Don’t become a ‘busy bee’ like me: A letter to my daughter - Women's Agenda

Don’t become a ‘busy bee’ like me: A letter to my daughter

Less busy, more fulfilled. Di Westaway

To my darling daughter,

I wish I wasn’t always rushing around, busy with shopping, cooking, washing, helping the boys with homework, arguing, nagging, negotiating with dad, working, studying, counselling friends, helping others and running myself ragged. I wish I didn’t snap.

I wish I hadn’t let my diary explode with stuff that stressed me out till I couldn’t even smile at your “Knock Knock” jokes. I wish I didn’t yell all sorts of things I didn’t mean. And I wish I didn’t let myself get worked up till I exploded and we collapsed in tears.  

I wish I didn’t get consumed by FOMO every time I checked Facebook to see everybody having more fun than me. I wish I hadn’t been a Busy Bee, a slave, a machine, work-horse and worse.

It’s okay not to follow me down this track. It might be a first world problem, but the Busy Bees of our mind can make us feel rotten.

At best we’re always tired and emotional. At worst we’re overweight, stressed, anxious and depressed.  

I used to wear Busy Bee as a badge of honour. We all did. Most of my friends in fact. Like the corporate lawyer with the exotic life who travels the world, but is always rushed and feeling pudgy. Or my 40-year-old executive buddy with two teenage kids, working full time while doing an MBA instead of sleeping, jogging in her lunch break and wondering why she’s so teary. There’s my fitness trainer mate who’s trying to quit sugar while running a cleaning business with injuries that never heal. Why?

In my mum’s generation, it was the “Protestant Work Ethic”. Grandma is still sometimes too busy to chat. She cleans the oven while she’s still using it and starts washing the dishes while we’re still swallowing dinner. She never makes time to lie on the couch with a novel.

She’s busy with charity work, church work, volunteer work, gardening, kitten caring, grand-parenting, emailing and housekeeping. OMG! Lucky she’s not on Facebook.

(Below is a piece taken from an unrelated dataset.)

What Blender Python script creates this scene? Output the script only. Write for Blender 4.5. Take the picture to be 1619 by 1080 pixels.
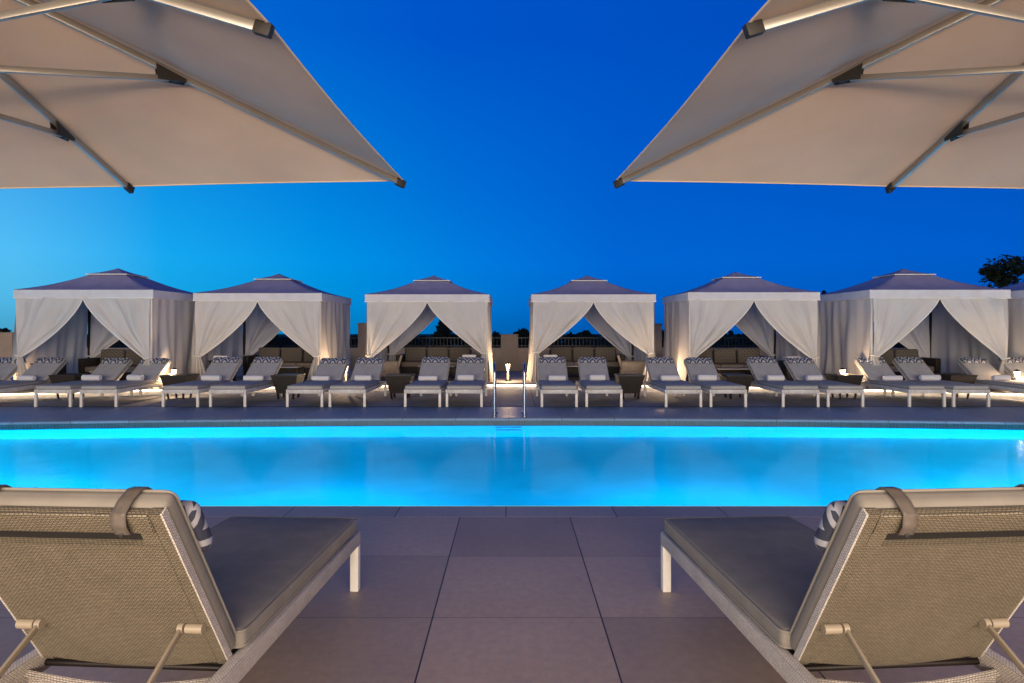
import bpy, bmesh, math, random
from mathutils import Vector, Matrix
PI = math.pi
R = math.radians
sc = bpy.context.scene
C = sc.collection
for o in list(bpy.data.objects):
    bpy.data.objects.remove(o)

# ------------------------------------------------------------ camera
FPX = 1000.0; CH = 1.45; VX = 808.0; VY = 520.0
cam = bpy.data.cameras.new('camera'); camo = bpy.data.objects.new('camera', cam); C.objects.link(camo)
camo.location = (0, 0, CH); camo.rotation_euler = (PI/2, 0, 0)
cam.sensor_width = 36; cam.lens = FPX/1619*36
cam.shift_x = (809.5-VX)/1619; cam.shift_y = -(540-VY)/1619
cam.clip_start = 0.05; cam.clip_end = 3000
sc.camera = camo

# ------------------------------------------------------------ world: dusk sky by direction
w = bpy.data.worlds.new('World'); sc.world = w; w.use_nodes = True
nt = w.node_tree; N = nt.nodes; L = nt.links; N.clear()
def nd(t, **k):
    n = N.new(t)
    for a, b in k.items(): setattr(n, a, b)
    return n
def ramp(nodes, stops, interp='EASE'):
    r = nodes.new('ShaderNodeValToRGB'); e = r.color_ramp; e.interpolation = interp
    while len(e.elements) > 1: e.elements.remove(e.elements[-1])
    e.elements[0].position = stops[0][0]; e.elements[0].color = (*stops[0][1], 1)
    for p, c in stops[1:]:
        x = e.elements.new(p); x.color = (*c, 1)
    return r
tc = nd('ShaderNodeTexCoord'); sx = nd('ShaderNodeSeparateXYZ'); L.new(tc.outputs['Generated'], sx.inputs[0])
az = nd('ShaderNodeMath', operation='MULTIPLY_ADD'); L.new(sx.outputs['X'], az.inputs[0]); az.inputs[1].default_value = .5; az.inputs[2].default_value = .5
def S(r, g, b):
    f = lambda v: ((v/255+.055)/1.055)**2.4 if v > 10 else v/255/12.92
    return (f(r), f(g), f(b))
low = ramp(N, [(0, S(85, 190, 240)), (.19, S(90, 202, 252)), (.26, S(25, 178, 246)), (.36, S(0, 156, 236)), (.47, S(0, 130, 227)), (.58, S(0, 106, 215)), (.8, S(0, 97, 208)), (1, S(0, 70, 170))], 'LINEAR')
high = ramp(N, [(0, S(0, 110, 215)), (.2, S(0, 112, 216)), (.45, S(0, 84, 200)), (.7, S(0, 76, 188)), (1, S(0, 60, 160))], 'LINEAR')
L.new(az.outputs[0], low.inputs[0]); L.new(az.outputs[0], high.inputs[0])
er = ramp(N, [(0, (0, 0, 0)), (.05, (.03,)*3), (.2, (.5,)*3), (.42, (1,)*3)], 'LINEAR'); L.new(sx.outputs['Z'], er.inputs[0])
mx = nd('ShaderNodeMixRGB'); L.new(er.outputs[0], mx.inputs[0]); L.new(low.outputs[0], mx.inputs[1]); L.new(high.outputs[0], mx.inputs[2])
# a slightly darker belt right at the horizon
hb = ramp(N, [(0, (.62,)*3), (.035, (.8,)*3), (.10, (1,)*3)], 'LINEAR'); L.new(sx.outputs['Z'], hb.inputs[0])
m2 = nd('ShaderNodeMixRGB', blend_type='MULTIPLY'); m2.inputs[0].default_value = 1; L.new(mx.outputs[0], m2.inputs[1]); L.new(hb.outputs[0], m2.inputs[2])
zb = ramp(N, [(.46, (1,)*3), (.75, (.45,)*3), (1, (.35,)*3)], 'LINEAR'); L.new(sx.outputs['Z'], zb.inputs[0])
m3 = nd('ShaderNodeMixRGB', blend_type='MULTIPLY'); m3.inputs[0].default_value = 1; L.new(m2.outputs[0], m3.inputs[1]); L.new(zb.outputs[0], m3.inputs[2])
yb_ = nd('ShaderNodeMath', operation='MULTIPLY_ADD'); L.new(sx.outputs['Y'], yb_.inputs[0]); yb_.inputs[1].default_value = .5; yb_.inputs[2].default_value = .5
yb = ramp(N, [(.30, (.40,)*3), (.62, (1,)*3)], 'LINEAR'); L.new(yb_.outputs[0], yb.inputs[0])
m4 = nd('ShaderNodeMixRGB', blend_type='MULTIPLY'); m4.inputs[0].default_value = 1; L.new(m3.outputs[0], m4.inputs[1]); L.new(yb.outputs[0], m4.inputs[2])
bg = nd('ShaderNodeBackground'); L.new(m4.outputs[0], bg.inputs[0]); bg.inputs[1].default_value = 1.0
wo = nd('ShaderNodeOutputWorld'); L.new(bg.outputs[0], wo.inputs[0])

# ------------------------------------------------------------ lamps: added fills and pool lights
def area(name, loc, rot, sx_, sy_, power, col, spread=180):
    l = bpy.data.lights.new(name, 'AREA'); l.shape = 'RECTANGLE'; l.size = sx_; l.size_y = sy_; l.energy = power; l.color = col; l.spread = R(spread)
    o = bpy.data.objects.new(name, l); C.objects.link(o); o.location = loc; o.rotation_euler = rot
    return o
def point(name, loc, power, col, rad=.05):
    l = bpy.data.lights.new(name, 'POINT'); l.energy = power; l.color = col; l.shadow_soft_size = rad
    o = bpy.data.objects.new(name, l); C.objects.link(o); o.location = loc
    return o
# added unseen fill standing in for hotel lighting behind the photographer
area('terrace_light', (0, -15, 3.3), (R(88), 0, 0), 26, 5.6, 6700, (1.0, .84, .66))
# added unseen fill aimed upward to warm the umbrella undersides
area('terrace_uplight', (0, -3.4, 1.35), (R(124), 0, 0), 9, .4, 285, (1.0, .69, .45), 140)
# underwater pool lights, set in the near wall
for i, x in enumerate((-12.2, -9, -5.6, -2, 2, 5.6, 9, 12.2)):
    pw = (1100, 740, 420, 270, 270, 420, 740, 1100)[i]
    area('pool_light', (x, 5.26, -.55), (R(90), 0, 0), .5, .3, pw, (.015, (.62, .58, .50, .43, .43, .50, .58, .62)[i], .95))

sc.view_settings.view_transform = 'Standard'; sc.view_settings.look = 'None'
sc.view_settings.exposure = 0; sc.view_settings.gamma = 1
sc.cycles.use_denoising = True
sc.cycles.max_bounces = 8; sc.cycles.transparent_max_bounces = 12
sc.cycles.sample_clamp_indirect = 4
sc.cycles.caustics_reflective = False; sc.cycles.caustics_refractive = True

# ------------------------------------------------------------ materials
def mat(name, col, rough=.6, metal=0, var=.12, vscale=6, bump=0, bscale=60, coord='Object', spec=.5, stretch=None):
    m = bpy.data.materials.new(name); m.use_nodes = True
    t = m.node_tree; n = t.nodes; l = t.links
    b = n['Principled BSDF']; b.inputs['Roughness'].default_value = rough; b.inputs['Metallic'].default_value = metal
    b.inputs['Specular IOR Level'].default_value = spec
    tcn = n.new('ShaderNodeTexCoord'); src = tcn.outputs[coord]
    if stretch:
        mp = n.new('ShaderNodeMapping'); mp.inputs['Scale'].default_value = stretch; l.new(src, mp.inputs[0]); src = mp.outputs[0]
    no = n.new('ShaderNodeTexNoise'); no.inputs['Scale'].default_value = vscale; no.inputs['Detail'].default_value = 6; l.new(src, no.inputs['Vector'])
    rp = ramp(n, [(.3, tuple(c*(1-var) for c in col)), (.7, tuple(min(1, c*(1+var)) for c in col))], 'LINEAR'); l.new(no.outputs['Fac'], rp.inputs[0])
    l.new(rp.outputs[0], b.inputs['Base Color'])
    if bump:
        nb = n.new('ShaderNodeTexNoise'); nb.inputs['Scale'].default_value = bscale; nb.inputs['Detail'].default_value = 4; l.new(src, nb.inputs['Vector'])
        bp = n.new('ShaderNodeBump'); bp.inputs['Strength'].default_value = bump; bp.inputs['Distance'].default_value = .01
        l.new(nb.outputs['Fac'], bp.inputs['Height']); l.new(bp.outputs[0], b.inputs['Normal'])
    return m
def add_translucent(m, fac, col):
    t = m.node_tree; n = t.nodes; l = t.links
    b = n['Principled BSDF']; o = n['Material Output']
    tr = n.new('ShaderNodeBsdfTranslucent'); tr.inputs[0].default_value = (*col, 1)
    mi = n.new('ShaderNodeMixShader'); mi.inputs[0].default_value = fac
    l.new(b.outputs[0], mi.inputs[1]); l.new(tr.outputs[0], mi.inputs[2]); l.new(mi.outputs[0], o.inputs[0])
def emit(name, col, st):
    m = bpy.data.materials.new(name); m.use_nodes = True; n = m.node_tree.nodes
    b = n['Principled BSDF']; b.inputs['Base Color'].default_value = (*col, 1)
    b.inputs['Emission Color'].default_value = (*col, 1); b.inputs['Emission Strength'].default_value = st
    return m
def mth(n, l, op, a, b=None, c=None):
    x = n.new('ShaderNodeMath'); x.operation = op
    for i, v in enumerate((a, b, c)):
        if v is None: continue
        if isinstance(v, (int, float)): x.inputs[i].default_value = v
        else: l.new(v, x.inputs[i])
    return x.outputs[0]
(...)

Sorry. I, too, was the busiest bee. But I’ve stopped. Now I understand why.

Dr Libby Weaver, biochemist and women’s health expert, calls it ‘Rushing Women’s Syndrome’.

She says Rushing Women’s Syndrome is the biochemical effect of always being in a rush. And urgent rushing is unhealthy for us.  

A Rushing Woman needs a daily coffee fix, constantly says how busy she is, has high levels of stress hormones, sugar cravings, tired but wired, no time for self, checks her phone, texts and Facebook constantly, sleeps too little, always looks for more ways to feel loved or praised and can’t say no but feels guilty if she does.

Weaver says we do all this stuff because we are in “relentless pursuit to never feel rejected.”

Sound familiar?

But it’s not our fault. This need to be loved is hardwired in us from birth. It’s a survival mechanism to get adults to care for us.

But when we’re all grown up, we can let it go. It’s not easy, but it’s worth it. Once we accept that we are perfect, gorgeous, wonderful women and learn to love ourselves, we can make simple, if somewhat difficult, changes to prevent busy-bee syndrome. Let’s bin this badge of honour.

Lets’ swap self-less for self-love so we can make the most of everyday and share more joy.

For me it’s been a big mindset shift. I’ve had to prioritise me. I’ve learned to say ‘no’ to things that are bad for my health like sitting for 8 hours, drinking a bottle of red, or doing everybody’s washing. And ‘no’ to things that bring loathing like devouring a tub of Gelato or a packet of Tim Tams. And ‘yes’ to things that make me joyous like a sunrise walk, riding along the beach, yoga, meditating under a tree or strolling in the park, even when I’m busy.

My beautiful daughter, I know you sometimes roll your eyes when I suggest an ocean swim instead of wine, or a sunset hike instead of pizza. But it’s fun. Diving into a challenging physical adventure in nature with loved ones brings pure joy. Yes, it’s busy, but this busy-ness relieves stress because it’s about nurturing ourselves. Then we can love others.

So, don’t wait another 30 years to learn this lesson my darling daughter. Loving yourself by nurturing your health is the best insurance policy money can’t buy to ensure that others can love you and you them. And, most importantly, so you can love yourself. Because you are enough.

Just don’t get so busy you can’t see it.